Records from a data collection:
=-=-=
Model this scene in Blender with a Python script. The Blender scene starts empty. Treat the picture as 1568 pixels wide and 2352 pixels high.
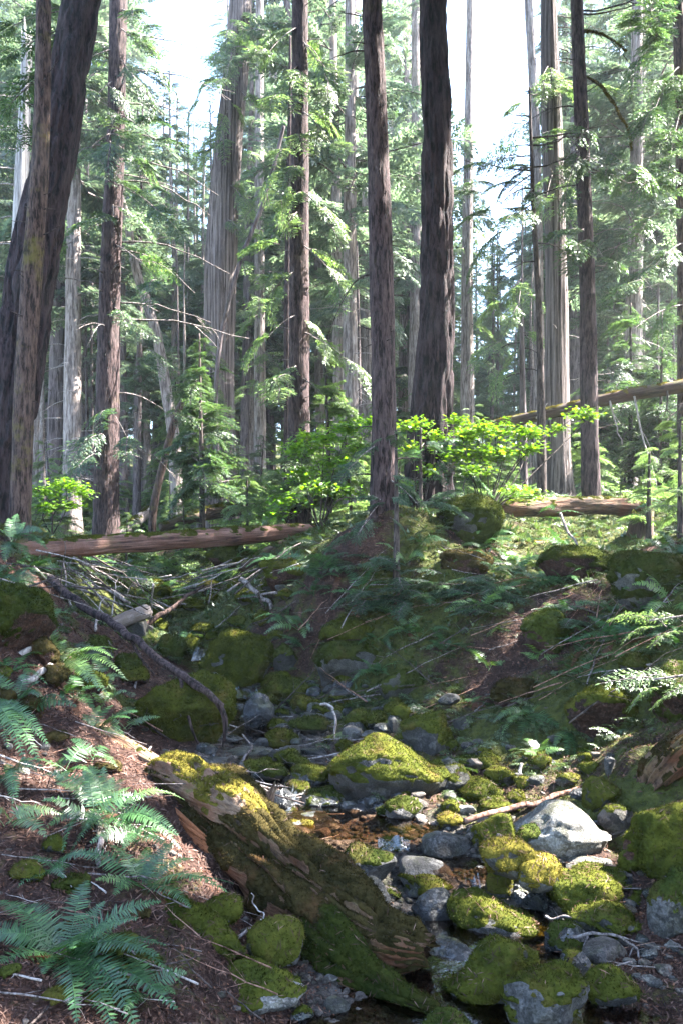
import bpy, bmesh, math, random
import numpy as np
from mathutils import Vector, Matrix

R = math.radians
rng = np.random.default_rng(7)
random.seed(7)
scene = bpy.context.scene
C = scene.collection

# ------------------------------------------------------------------ camera, world, sun, exposure
F, CX, HY, W, H = 1960.0, 784.0, 1274.0, 1568.0, 2352.0
cd = bpy.data.cameras.new('camera')
cd.sensor_fit = 'AUTO'; cd.sensor_width = 36.0; cd.lens = 36.0 * F / H
cd.shift_y = (HY - H / 2) / H
cd.clip_start = 0.05; cd.clip_end = 600
cam = bpy.data.objects.new('camera', cd); C.objects.link(cam)
cam.location = (0, 0, 0); cam.rotation_euler = (R(90), 0, 0)
scene.camera = cam

SUN_AZ, SUN_EL = 78.0, 50.0
S = Vector((math.sin(R(SUN_AZ)) * math.cos(R(SUN_EL)), math.cos(R(SUN_AZ)) * math.cos(R(SUN_EL)), math.sin(R(SUN_EL))))
SN = np.array(S)
wd = bpy.data.worlds.new("World"); scene.world = wd; wd.use_nodes = True
nt = wd.node_tree; nt.nodes.clear()
sky = nt.nodes.new('ShaderNodeTexSky'); sky.sky_type = 'NISHITA'; sky.sun_disc = False
sky.sun_elevation = R(SUN_EL); sky.sun_rotation = R(SUN_AZ)
bg = nt.nodes.new('ShaderNodeBackground'); bg.inputs['Strength'].default_value = 0.11
wo = nt.nodes.new('ShaderNodeOutputWorld')
nt.links.new(sky.outputs[0], bg.inputs[0]); nt.links.new(bg.outputs[0], wo.inputs[0])
ld = bpy.data.lights.new('sun', 'SUN'); ld.energy = 5.0; ld.angle = R(0.53); ld.color = (1.0, 0.965, 0.91)
lo = bpy.data.objects.new('sun', ld); C.objects.link(lo)
lo.rotation_euler = (-S).to_track_quat('-Z', 'Y').to_euler(); lo.location = S * 60

scene.view_settings.view_transform = 'Standard'; scene.view_settings.look = 'None'
scene.view_settings.gamma = 1.0; scene.view_settings.use_curve_mapping = False
scene.view_settings.exposure = 3.85
cy = scene.cycles
cy.max_bounces = 6; cy.diffuse_bounces = 3; cy.glossy_bounces = 2; cy.transmission_bounces = 4
cy.transparent_max_bounces = 6; cy.volume_bounces = 0
cy.caustics_reflective = False; cy.caustics_refractive = False
cy.sample_clamp_indirect = 6.0
cy.use_denoising = True

# ------------------------------------------------------------------ helpers
def P(px, py, Y):
    return np.array([(px - CX) / F * Y, Y, (HY - py) / F * Y])

def _hash(ix, iy, iz, seed):
    h = (ix.astype(np.int64) * 374761393 + iy.astype(np.int64) * 668265263 + iz.astype(np.int64) * 2147483647 + seed * 1274126177) & 0xFFFFFFFF
    h = ((h ^ (h >> 13)) * 1274126177) & 0xFFFFFFFF
    h = ((h ^ (h >> 15)) * 2246822519) & 0xFFFFFFFF
    return ((h ^ (h >> 16)) & 0xFFFFFF) / float(0xFFFFFF)

def vnoise(p, seed=0):
    p = np.asarray(p, float)
    i = np.floor(p); f = p - i; f = f * f * (3 - 2 * f)
    x, y, z = i[:, 0], i[:, 1], i[:, 2]
    r = 0
    for dx in (0, 1):
        wx = f[:, 0] if dx else 1 - f[:, 0]
        for dy in (0, 1):
            wy = f[:, 1] if dy else 1 - f[:, 1]
            for dz in (0, 1):
                wz = f[:, 2] if dz else 1 - f[:, 2]
                r = r + wx * wy * wz * _hash(x + dx, y + dy, z + dz, seed)
    return r * 2 - 1

def fbm(p, octv=3, seed=0, gain=0.5):
    p = np.asarray(p, float); r = 0; a = 1.0
    for k in range(octv):
        r = r + a * vnoise(p * (2.03 ** k) + 17.3 * k, seed + k); a *= gain
    return r

def sstep(a, b, x):
    t = np.clip((x - a) / (b - a), 0, 1); return t * t * (3 - 2 * t)

def unit(v):
    v = np.asarray(v, float); return v / (np.linalg.norm(v) + 1e-12)

def mk_mesh(name, V, Q=None, T=None, smooth=True, mats=(), mi=None, attrs=None):
    V = np.asarray(V, np.float32).reshape(-1, 3)
    nq = 0 if Q is None else len(Q); ntr = 0 if T is None else len(T)
    loops = []
    if nq: loops.append(np.asarray(Q, np.int32).reshape(-1))
    if ntr: loops.append(np.asarray(T, np.int32).reshape(-1))
    loops = np.concatenate(loops) if loops else np.zeros(0, np.int32)
    starts = np.concatenate([np.arange(nq) * 4, nq * 4 + np.arange(ntr) * 3]).astype(np.int32)
    me = bpy.data.meshes.new(name)
    me.vertices.add(len(V)); me.vertices.foreach_set('co', V.reshape(-1))
    me.loops.add(len(loops)); me.loops.foreach_set('vertex_index', loops)
    me.polygons.add(nq + ntr); me.polygons.foreach_set('loop_start', starts)
    if smooth: me.polygons.foreach_set('use_smooth', np.ones(nq + ntr, bool))
    for m in mats: me.materials.append(m)
    if mi is not None: me.polygons.foreach_set('material_index', np.asarray(mi, np.int32))
    if attrs:
        for k, v in attrs.items():
            a = me.attributes.new(k, 'FLOAT', 'POINT'); a.data.foreach_set('value', np.asarray(v, np.float32))
    me.update(calc_edges=True)
    return me

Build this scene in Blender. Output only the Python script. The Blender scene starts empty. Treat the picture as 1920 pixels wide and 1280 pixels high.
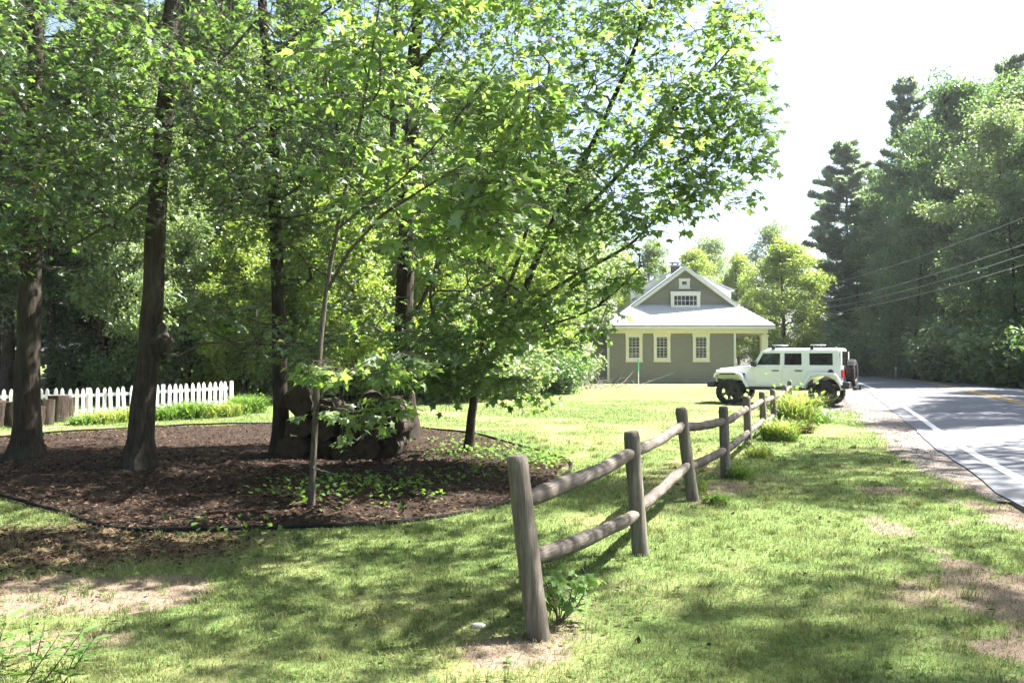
import bpy, math, random
import numpy as np
from mathutils import Vector, Matrix

# ------------------------------------------------------------------ camera, sky, sun, exposure
scene = bpy.context.scene
C = scene.collection
FPX, CX, CY, HOR, CAMZ = 1550.0, 960.0, 640.0, 667.0, 1.6
cam_data = bpy.data.cameras.new('camera')
cam = bpy.data.objects.new('camera', cam_data); C.objects.link(cam)
cam_data.sensor_width = 36.0
cam_data.lens = FPX / 1920.0 * 36.0
cam_data.clip_start = 0.05; cam_data.clip_end = 3000.0
PITCH = math.atan((HOR - CY) / FPX)
cam.location = (0, 0, CAMZ)
cam.rotation_euler = (math.radians(90) + PITCH, 0, 0)
scene.camera = cam

SUN_EL, SUN_AZ = math.radians(52), math.radians(72)     # azimuth from +Y towards +X
SDIR = Vector((math.sin(SUN_AZ) * math.cos(SUN_EL), math.cos(SUN_AZ) * math.cos(SUN_EL), math.sin(SUN_EL)))
world = bpy.data.worlds.new('World'); scene.world = world; world.use_nodes = True
wn = world.node_tree.nodes; wl = world.node_tree.links; wn.clear()
sky = wn.new('ShaderNodeTexSky'); sky.sky_type = 'NISHITA'; sky.sun_disc = False
sky.sun_elevation = SUN_EL; sky.sun_rotation = SUN_AZ
sky.air_density = 1.0; sky.dust_density = 2.6; sky.ozone_density = 1.0
bg = wn.new('ShaderNodeBackground'); bg.inputs['Strength'].default_value = 0.058
wo = wn.new('ShaderNodeOutputWorld')
wl.new(sky.outputs[0], bg.inputs['Color']); wl.new(bg.outputs[0], wo.inputs['Surface'])

sl = bpy.data.lights.new('sun', 'SUN'); sl.energy = 5.0; sl.angle = math.radians(0.53); sl.color = (1.0, 0.965, 0.90)
sun = bpy.data.objects.new('sun', sl); C.objects.link(sun)
sun.rotation_euler = (-SDIR).to_track_quat('-Z', 'Y').to_euler(); sun.location = (30, 20, 40)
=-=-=
Exercise task: Output the records above exactly as they are, leaving out the pictures.

Answer to this exercise:
Model this scene in Blender with a Python script. The Blender scene starts empty. Treat the picture as 1568 pixels wide and 2352 pixels high.
import bpy, bmesh, math, random
import numpy as np
from mathutils import Vector, Matrix

R = math.radians
rng = np.random.default_rng(7)
random.seed(7)
scene = bpy.context.scene
C = scene.collection

# ------------------------------------------------------------------ camera, world, sun, exposure
F, CX, HY, W, H = 1960.0, 784.0, 1274.0, 1568.0, 2352.0
cd = bpy.data.cameras.new('camera')
cd.sensor_fit = 'AUTO'; cd.sensor_width = 36.0; cd.lens = 36.0 * F / H
cd.shift_y = (HY - H / 2) / H
cd.clip_start = 0.05; cd.clip_end = 600
cam = bpy.data.objects.new('camera', cd); C.objects.link(cam)
cam.location = (0, 0, 0); cam.rotation_euler = (R(90), 0, 0)
scene.camera = cam

SUN_AZ, SUN_EL = 78.0, 50.0
S = Vector((math.sin(R(SUN_AZ)) * math.cos(R(SUN_EL)), math.cos(R(SUN_AZ)) * math.cos(R(SUN_EL)), math.sin(R(SUN_EL))))
SN = np.array(S)
wd = bpy.data.worlds.new("World"); scene.world = wd; wd.use_nodes = True
nt = wd.node_tree; nt.nodes.clear()
sky = nt.nodes.new('ShaderNodeTexSky'); sky.sky_type = 'NISHITA'; sky.sun_disc = False
sky.sun_elevation = R(SUN_EL); sky.sun_rotation = R(SUN_AZ)
bg = nt.nodes.new('ShaderNodeBackground'); bg.inputs['Strength'].default_value = 0.11
wo = nt.nodes.new('ShaderNodeOutputWorld')
nt.links.new(sky.outputs[0], bg.inputs[0]); nt.links.new(bg.outputs[0], wo.inputs[0])
ld = bpy.data.lights.new('sun', 'SUN'); ld.energy = 5.0; ld.angle = R(0.53); ld.color = (1.0, 0.965, 0.91)
lo = bpy.data.objects.new('sun', ld); C.objects.link(lo)
lo.rotation_euler = (-S).to_track_quat('-Z', 'Y').to_euler(); lo.location = S * 60

scene.view_settings.view_transform = 'Standard'; scene.view_settings.look = 'None'
scene.view_settings.gamma = 1.0; scene.view_settings.use_curve_mapping = False
scene.view_settings.exposure = 3.85
cy = scene.cycles
cy.max_bounces = 6; cy.diffuse_bounces = 3; cy.glossy_bounces = 2; cy.transmission_bounces = 4
cy.transparent_max_bounces = 6; cy.volume_bounces = 0
cy.caustics_reflective = False; cy.caustics_refractive = False
cy.sample_clamp_indirect = 6.0
cy.use_denoising = True

# ------------------------------------------------------------------ helpers
def P(px, py, Y):
    return np.array([(px - CX) / F * Y, Y, (HY - py) / F * Y])

def _hash(ix, iy, iz, seed):
    h = (ix.astype(np.int64) * 374761393 + iy.astype(np.int64) * 668265263 + iz.astype(np.int64) * 2147483647 + seed * 1274126177) & 0xFFFFFFFF
    h = ((h ^ (h >> 13)) * 1274126177) & 0xFFFFFFFF
    h = ((h ^ (h >> 15)) * 2246822519) & 0xFFFFFFFF
    return ((h ^ (h >> 16)) & 0xFFFFFF) / float(0xFFFFFF)

def vnoise(p, seed=0):
    p = np.asarray(p, float)
    i = np.floor(p); f = p - i; f = f * f * (3 - 2 * f)
    x, y, z = i[:, 0], i[:, 1], i[:, 2]
    r = 0
    for dx in (0, 1):
        wx = f[:, 0] if dx else 1 - f[:, 0]
        for dy in (0, 1):
            wy = f[:, 1] if dy else 1 - f[:, 1]
            for dz in (0, 1):
                wz = f[:, 2] if dz else 1 - f[:, 2]
                r = r + wx * wy * wz * _hash(x + dx, y + dy, z + dz, seed)
    return r * 2 - 1

def fbm(p, octv=3, seed=0, gain=0.5):
    p = np.asarray(p, float); r = 0; a = 1.0
    for k in range(octv):
        r = r + a * vnoise(p * (2.03 ** k) + 17.3 * k, seed + k); a *= gain
    return r

def sstep(a, b, x):
    t = np.clip((x - a) / (b - a), 0, 1); return t * t * (3 - 2 * t)

def unit(v):
    v = np.asarray(v, float); return v / (np.linalg.norm(v) + 1e-12)

def mk_mesh(name, V, Q=None, T=None, smooth=True, mats=(), mi=None, attrs=None):
    V = np.asarray(V, np.float32).reshape(-1, 3)
    nq = 0 if Q is None else len(Q); ntr = 0 if T is None else len(T)
    loops = []
    if nq: loops.append(np.asarray(Q, np.int32).reshape(-1))
    if ntr: loops.append(np.asarray(T, np.int32).reshape(-1))
    loops = np.concatenate(loops) if loops else np.zeros(0, np.int32)
    starts = np.concatenate([np.arange(nq) * 4, nq * 4 + np.arange(ntr) * 3]).astype(np.int32)
    me = bpy.data.meshes.new(name)
    me.vertices.add(len(V)); me.vertices.foreach_set('co', V.reshape(-1))
    me.loops.add(len(loops)); me.loops.foreach_set('vertex_index', loops)
    me.polygons.add(nq + ntr); me.polygons.foreach_set('loop_start', starts)
    if smooth: me.polygons.foreach_set('use_smooth', np.ones(nq + ntr, bool))
    for m in mats: me.materials.append(m)
    if mi is not None: me.polygons.foreach_set('material_index', np.asarray(mi, np.int32))
    if attrs:
        for k, v in attrs.items():
            a = me.attributes.new(k, 'FLOAT', 'POINT'); a.data.foreach_set('value', np.asarray(v, np.float32))
    me.update(calc_edges=True)
    return me

Build this scene in Blender. Output only the Python script. The Blender scene starts empty. Treat the picture as 1920 pixels wide and 1280 pixels high.
import bpy, math, random
import numpy as np
from mathutils import Vector, Matrix

# ------------------------------------------------------------------ camera, sky, sun, exposure
scene = bpy.context.scene
C = scene.collection
FPX, CX, CY, HOR, CAMZ = 1550.0, 960.0, 640.0, 667.0, 1.6
cam_data = bpy.data.cameras.new('camera')
cam = bpy.data.objects.new('camera', cam_data); C.objects.link(cam)
cam_data.sensor_width = 36.0
cam_data.lens = FPX / 1920.0 * 36.0
cam_data.clip_start = 0.05; cam_data.clip_end = 3000.0
PITCH = math.atan((HOR - CY) / FPX)
cam.location = (0, 0, CAMZ)
cam.rotation_euler = (math.radians(90) + PITCH, 0, 0)
scene.camera = cam

SUN_EL, SUN_AZ = math.radians(52), math.radians(72)     # azimuth from +Y towards +X
SDIR = Vector((math.sin(SUN_AZ) * math.cos(SUN_EL), math.cos(SUN_AZ) * math.cos(SUN_EL), math.sin(SUN_EL)))
world = bpy.data.worlds.new('World'); scene.world = world; world.use_nodes = True
wn = world.node_tree.nodes; wl = world.node_tree.links; wn.clear()
sky = wn.new('ShaderNodeTexSky'); sky.sky_type = 'NISHITA'; sky.sun_disc = False
sky.sun_elevation = SUN_EL; sky.sun_rotation = SUN_AZ
sky.air_density = 1.0; sky.dust_density = 2.6; sky.ozone_density = 1.0
bg = wn.new('ShaderNodeBackground'); bg.inputs['Strength'].default_value = 0.058
wo = wn.new('ShaderNodeOutputWorld')
wl.new(sky.outputs[0], bg.inputs['Color']); wl.new(bg.outputs[0], wo.inputs['Surface'])

sl = bpy.data.lights.new('sun', 'SUN'); sl.energy = 5.0; sl.angle = math.radians(0.53); sl.color = (1.0, 0.965, 0.90)
sun = bpy.data.objects.new('sun', sl); C.objects.link(sun)
sun.rotation_euler = (-SDIR).to_track_quat('-Z', 'Y').to_euler(); sun.location = (30, 20, 40)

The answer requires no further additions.